Ramstein Airmen demonstrate flexibility in humanitarian response

  • Published
  • By Tech. Sgt. Markus M. Maier
  • 86th Airlift Wing Public Affairs
The men and women of the 37th Airlift Squadron perform approximately 2,500 training and real-world missions annually in support of military operations all over the world.

On occasion, they are asked to show their flexibility and ability to respond with little or no notice in response to a humanitarian crisis.

This was the case when they were asked to participate in the search for two American balloonists who disappeared during rough weather over the Adriatic Sea off the coast of Italy Sept. 29.
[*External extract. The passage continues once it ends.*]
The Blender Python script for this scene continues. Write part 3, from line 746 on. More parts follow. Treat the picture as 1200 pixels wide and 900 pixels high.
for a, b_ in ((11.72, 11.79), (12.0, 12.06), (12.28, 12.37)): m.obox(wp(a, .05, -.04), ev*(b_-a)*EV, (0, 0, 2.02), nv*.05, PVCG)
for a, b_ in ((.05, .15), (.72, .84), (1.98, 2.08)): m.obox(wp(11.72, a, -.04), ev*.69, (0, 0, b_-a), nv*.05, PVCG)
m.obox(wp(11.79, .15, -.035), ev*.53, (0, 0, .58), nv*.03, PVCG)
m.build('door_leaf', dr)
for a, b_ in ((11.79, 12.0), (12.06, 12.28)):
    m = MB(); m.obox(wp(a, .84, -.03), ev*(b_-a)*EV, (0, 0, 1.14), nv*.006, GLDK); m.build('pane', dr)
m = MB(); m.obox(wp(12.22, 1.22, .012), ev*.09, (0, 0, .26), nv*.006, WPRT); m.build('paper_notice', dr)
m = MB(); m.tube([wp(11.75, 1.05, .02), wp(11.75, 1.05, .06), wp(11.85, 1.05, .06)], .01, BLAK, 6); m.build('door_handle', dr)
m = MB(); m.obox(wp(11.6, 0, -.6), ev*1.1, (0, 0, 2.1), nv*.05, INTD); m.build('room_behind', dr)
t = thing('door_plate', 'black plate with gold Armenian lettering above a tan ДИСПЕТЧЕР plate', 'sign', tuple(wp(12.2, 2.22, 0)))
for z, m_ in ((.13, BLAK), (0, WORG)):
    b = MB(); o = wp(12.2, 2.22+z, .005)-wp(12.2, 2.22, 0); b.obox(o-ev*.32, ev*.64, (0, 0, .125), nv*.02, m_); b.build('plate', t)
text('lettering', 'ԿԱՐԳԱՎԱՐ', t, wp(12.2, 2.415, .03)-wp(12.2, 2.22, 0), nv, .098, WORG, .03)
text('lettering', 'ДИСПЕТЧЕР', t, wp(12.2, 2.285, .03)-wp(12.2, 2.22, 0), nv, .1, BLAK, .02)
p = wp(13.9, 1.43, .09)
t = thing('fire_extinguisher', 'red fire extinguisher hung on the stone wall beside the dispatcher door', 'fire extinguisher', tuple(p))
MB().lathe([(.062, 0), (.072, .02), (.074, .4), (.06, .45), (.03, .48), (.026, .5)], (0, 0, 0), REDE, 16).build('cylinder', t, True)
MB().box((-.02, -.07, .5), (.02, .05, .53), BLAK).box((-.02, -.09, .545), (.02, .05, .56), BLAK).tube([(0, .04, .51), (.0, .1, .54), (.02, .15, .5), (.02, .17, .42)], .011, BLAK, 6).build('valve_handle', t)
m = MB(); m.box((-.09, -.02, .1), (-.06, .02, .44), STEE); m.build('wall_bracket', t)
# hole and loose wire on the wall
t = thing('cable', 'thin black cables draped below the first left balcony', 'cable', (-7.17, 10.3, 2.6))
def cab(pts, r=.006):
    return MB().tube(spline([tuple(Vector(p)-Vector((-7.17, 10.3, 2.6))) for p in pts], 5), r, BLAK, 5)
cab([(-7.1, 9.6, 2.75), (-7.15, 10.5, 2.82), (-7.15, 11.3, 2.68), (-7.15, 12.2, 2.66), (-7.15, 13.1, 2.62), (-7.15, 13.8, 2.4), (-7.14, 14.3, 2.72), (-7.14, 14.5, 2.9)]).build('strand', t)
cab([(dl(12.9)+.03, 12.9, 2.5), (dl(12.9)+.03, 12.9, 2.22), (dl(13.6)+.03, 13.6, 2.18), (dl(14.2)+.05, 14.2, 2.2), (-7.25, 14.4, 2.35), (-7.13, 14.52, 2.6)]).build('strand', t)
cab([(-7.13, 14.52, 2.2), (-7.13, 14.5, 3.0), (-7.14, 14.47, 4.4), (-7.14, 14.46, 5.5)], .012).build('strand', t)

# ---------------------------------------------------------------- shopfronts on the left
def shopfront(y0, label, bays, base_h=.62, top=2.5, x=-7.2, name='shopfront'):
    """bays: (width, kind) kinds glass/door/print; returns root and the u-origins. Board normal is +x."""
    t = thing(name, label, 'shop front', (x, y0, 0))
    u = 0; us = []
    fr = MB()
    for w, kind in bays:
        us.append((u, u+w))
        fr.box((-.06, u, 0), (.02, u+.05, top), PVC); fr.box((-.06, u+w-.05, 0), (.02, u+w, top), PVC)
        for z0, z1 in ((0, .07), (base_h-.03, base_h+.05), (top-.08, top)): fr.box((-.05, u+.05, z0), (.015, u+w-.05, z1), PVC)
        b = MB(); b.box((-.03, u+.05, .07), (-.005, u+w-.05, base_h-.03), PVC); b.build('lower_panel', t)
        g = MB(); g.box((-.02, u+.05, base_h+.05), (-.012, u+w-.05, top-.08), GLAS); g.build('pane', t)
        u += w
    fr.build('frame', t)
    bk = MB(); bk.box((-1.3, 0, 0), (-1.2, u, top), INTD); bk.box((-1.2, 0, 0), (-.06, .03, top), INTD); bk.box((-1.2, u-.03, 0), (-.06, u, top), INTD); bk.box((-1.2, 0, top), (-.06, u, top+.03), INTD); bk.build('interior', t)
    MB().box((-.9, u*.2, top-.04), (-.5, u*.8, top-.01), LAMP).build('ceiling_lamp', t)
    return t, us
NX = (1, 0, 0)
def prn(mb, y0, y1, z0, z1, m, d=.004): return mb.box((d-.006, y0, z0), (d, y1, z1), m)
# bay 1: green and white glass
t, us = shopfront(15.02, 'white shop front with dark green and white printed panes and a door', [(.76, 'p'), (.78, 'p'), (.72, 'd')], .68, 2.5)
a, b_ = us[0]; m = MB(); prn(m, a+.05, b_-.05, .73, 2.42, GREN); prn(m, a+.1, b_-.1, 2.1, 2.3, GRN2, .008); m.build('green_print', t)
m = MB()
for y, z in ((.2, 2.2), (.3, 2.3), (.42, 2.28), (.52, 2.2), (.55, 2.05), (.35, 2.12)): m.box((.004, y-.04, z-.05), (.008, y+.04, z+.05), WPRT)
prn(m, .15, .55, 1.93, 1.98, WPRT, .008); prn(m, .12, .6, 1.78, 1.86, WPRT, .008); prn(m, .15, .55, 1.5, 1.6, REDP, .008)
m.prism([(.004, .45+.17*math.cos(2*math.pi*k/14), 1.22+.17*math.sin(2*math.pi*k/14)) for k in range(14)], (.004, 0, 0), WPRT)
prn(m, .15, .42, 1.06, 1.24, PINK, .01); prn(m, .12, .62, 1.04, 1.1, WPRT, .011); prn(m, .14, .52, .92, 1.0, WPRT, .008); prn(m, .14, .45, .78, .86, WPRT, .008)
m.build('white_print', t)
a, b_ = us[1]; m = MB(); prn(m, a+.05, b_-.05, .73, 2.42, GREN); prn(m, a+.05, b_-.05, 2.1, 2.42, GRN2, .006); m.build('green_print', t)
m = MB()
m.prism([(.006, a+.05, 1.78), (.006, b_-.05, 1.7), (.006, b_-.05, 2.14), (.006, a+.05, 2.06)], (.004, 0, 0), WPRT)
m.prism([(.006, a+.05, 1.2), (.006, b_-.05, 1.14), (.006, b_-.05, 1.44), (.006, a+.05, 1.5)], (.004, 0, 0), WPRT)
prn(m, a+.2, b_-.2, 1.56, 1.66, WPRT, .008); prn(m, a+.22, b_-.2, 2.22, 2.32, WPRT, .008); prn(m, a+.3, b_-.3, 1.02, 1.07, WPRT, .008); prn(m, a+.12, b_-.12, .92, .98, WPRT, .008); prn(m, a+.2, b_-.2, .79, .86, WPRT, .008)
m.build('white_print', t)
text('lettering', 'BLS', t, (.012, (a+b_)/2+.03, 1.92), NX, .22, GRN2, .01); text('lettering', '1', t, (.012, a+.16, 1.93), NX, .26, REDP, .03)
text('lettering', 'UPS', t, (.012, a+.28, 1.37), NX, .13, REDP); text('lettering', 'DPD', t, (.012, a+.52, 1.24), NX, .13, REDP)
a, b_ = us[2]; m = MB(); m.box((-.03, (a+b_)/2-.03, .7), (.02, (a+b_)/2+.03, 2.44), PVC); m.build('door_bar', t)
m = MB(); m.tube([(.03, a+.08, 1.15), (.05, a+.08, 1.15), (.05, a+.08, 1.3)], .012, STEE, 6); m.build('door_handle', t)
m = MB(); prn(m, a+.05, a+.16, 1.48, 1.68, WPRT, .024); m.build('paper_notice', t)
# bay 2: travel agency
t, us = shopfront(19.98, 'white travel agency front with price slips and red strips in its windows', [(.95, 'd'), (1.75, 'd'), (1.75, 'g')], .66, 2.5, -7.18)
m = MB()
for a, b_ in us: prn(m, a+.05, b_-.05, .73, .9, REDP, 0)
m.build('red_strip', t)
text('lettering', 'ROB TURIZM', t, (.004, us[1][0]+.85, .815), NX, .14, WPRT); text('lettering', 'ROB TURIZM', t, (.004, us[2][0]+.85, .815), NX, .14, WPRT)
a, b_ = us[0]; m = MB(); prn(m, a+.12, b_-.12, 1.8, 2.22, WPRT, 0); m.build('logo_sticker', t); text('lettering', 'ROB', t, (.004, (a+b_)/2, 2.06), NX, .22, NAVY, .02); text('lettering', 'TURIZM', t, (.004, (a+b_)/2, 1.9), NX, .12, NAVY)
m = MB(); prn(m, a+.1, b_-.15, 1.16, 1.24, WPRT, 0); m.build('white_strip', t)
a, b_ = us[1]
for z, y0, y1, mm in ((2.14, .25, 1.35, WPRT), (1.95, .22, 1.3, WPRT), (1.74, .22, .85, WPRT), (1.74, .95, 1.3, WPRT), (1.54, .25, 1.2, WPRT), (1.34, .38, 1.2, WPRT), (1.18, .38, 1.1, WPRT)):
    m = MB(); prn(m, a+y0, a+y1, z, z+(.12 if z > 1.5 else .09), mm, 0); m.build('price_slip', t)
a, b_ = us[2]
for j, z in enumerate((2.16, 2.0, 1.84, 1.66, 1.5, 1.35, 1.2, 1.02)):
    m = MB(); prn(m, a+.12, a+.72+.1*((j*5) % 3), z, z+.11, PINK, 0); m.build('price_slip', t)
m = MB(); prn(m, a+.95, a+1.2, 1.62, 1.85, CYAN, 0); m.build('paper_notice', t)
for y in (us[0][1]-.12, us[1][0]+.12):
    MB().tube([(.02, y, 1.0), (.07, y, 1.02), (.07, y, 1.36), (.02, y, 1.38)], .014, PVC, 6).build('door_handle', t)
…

Richard Abruzzo, of Albuquerque, N.M., and Carol Rymer Davis, of Denver, were competing in the 45th Gordon Bennett 2010 gas balloon race. They were over the Adriatic Sea, east of the Italian coast, when they made a distress call to the race control center. This would be the last contact anyone would have with the balloonists.

"The message came out that two American balloonists went missing," said Capt. Bryan Swierenga, a 37th AS pilot. "Shortly after that, we were contacted by 603rd Air Mobility Division, and they asked if we can put together a mission to assist with the search and rescue."

Within less than 24 hours, two C-130J Super Hercules took off from Ramstein Air Base, Germany, heading for Italy. But before the Super Hercules could embark on the journey, the squadron's schedulers had to overcome some challenges. The 37th AS officials manage a hectic schedule and last-minute missions require crews, aircraft and maintenance schedulers to come up with some creative rearranging.

"The squadron has to be very flexible, and they are phenomenal at doing that," Captain Swierenga said. "The schedulers sometimes have to bend over backwards to get the job done."

Additionally, the squadron was participating in the wing-wide operational readiness inspection, which made rearranging the schedules even more challenging.

"This mission came down right in the middle of the (inspection), so the whole crew that went was part of the ORI the day before," said Lt. Col. Patrick Driscoll, the 37th AS chief pilot and mission commander for the mission to Italy. "We basically had to drop our pencils here working for the ORI and go straight into crew rest."

Nevertheless, the squadron was able to free-up two aircraft and the necessary crews who immediately began planning the mission.

"We all had to stop and think about what kind of equipment we had to bring and how we were going to execute the whole thing because it's not something we normally train for," Colonel Driscoll said. "So we had to take some extra time to make sure that we were doing the best we could because we knew that people's lives were on the line."

Search and rescue operations are more often handled by the MC-130 Combat Talon, which is used by the special operations community, but the modern avionics and navigation technology of the new J-model proved very useful.

"The C-130J brought the capability to search a wide area of ocean over an extended period of time and also do this at night due to their night vision technology," said Navy Lt. Nicholas Rotunda, the Commander Task Force 67 battle watch captain. "They were able to cover a lot of area throughout the night, which means we could continue the search for a longer period of time. That was something the other participating aircraft couldn't do."

CTF 67, a subordinate unit to the U.S. Navy's 6th Fleet, is responsible for all Navy aircraft in the European area of responsibility, and was the liaison between the Italian coast guard and U.S. search aircraft.

"We basically covered 40 by 50-mile area," Colonel Driscoll said. "We'd do a 40-mile leg from north to south, and then hop over two miles to the side and then do another 40-mile leg south to north at just under 1,000 feet altitude. The Adriatic Sea doesn't look very big on a map, but where we were at the altitude we were at, we never saw land all day."

The colonel added that they were all hopeful that they were going to succeed. At one point the crew received a little extra motivation in form of a surprise radio call.

"The Italian radio operator just called us up out of the blue and said that Mrs. Abruzzo, the wife of one of the missing balloonists, wanted to speak to us," the colonel said. "She was at the search and rescue center in Bari, (Italy), and she actually came on the radio and talked to us while we were out there searching. It was a little bit of a surprise to us because we definitely didn't expect that."

Nancy Abruzzo wanted to thank the crew members for what they were doing and that she understood that there were a lot of people out there spending a lot of time and a lot of effort searching for her husband.

"It sort of made us stop and appreciate the gravity of the situation, when you actually talk to a loved one that is putting all her hopes on you," Colonel Driscoll said.

After several days of scanning the ocean's surface, without any trace of the balloon or the missing Americans, the search operations were called off Oct. 4.

"It was very disappointing for the crew, because everyone was hoping for the best," Colonel Driscoll said. "We ended each search-day with a good solid feeling that we searched our assigned search area 100 percent. I'm confident we didn't miss anything. We did the best we could."

While the 37th AS primary mission is military airlift, the team has proven their versatility, and flexibility on many occasions. From delivering firefighting supplies to a major wildfire in Russia to delivering life saving supplies to an area hit by a natural disaster, the members of the 37th AS always stand ready to respond quickly to wherever they are needed.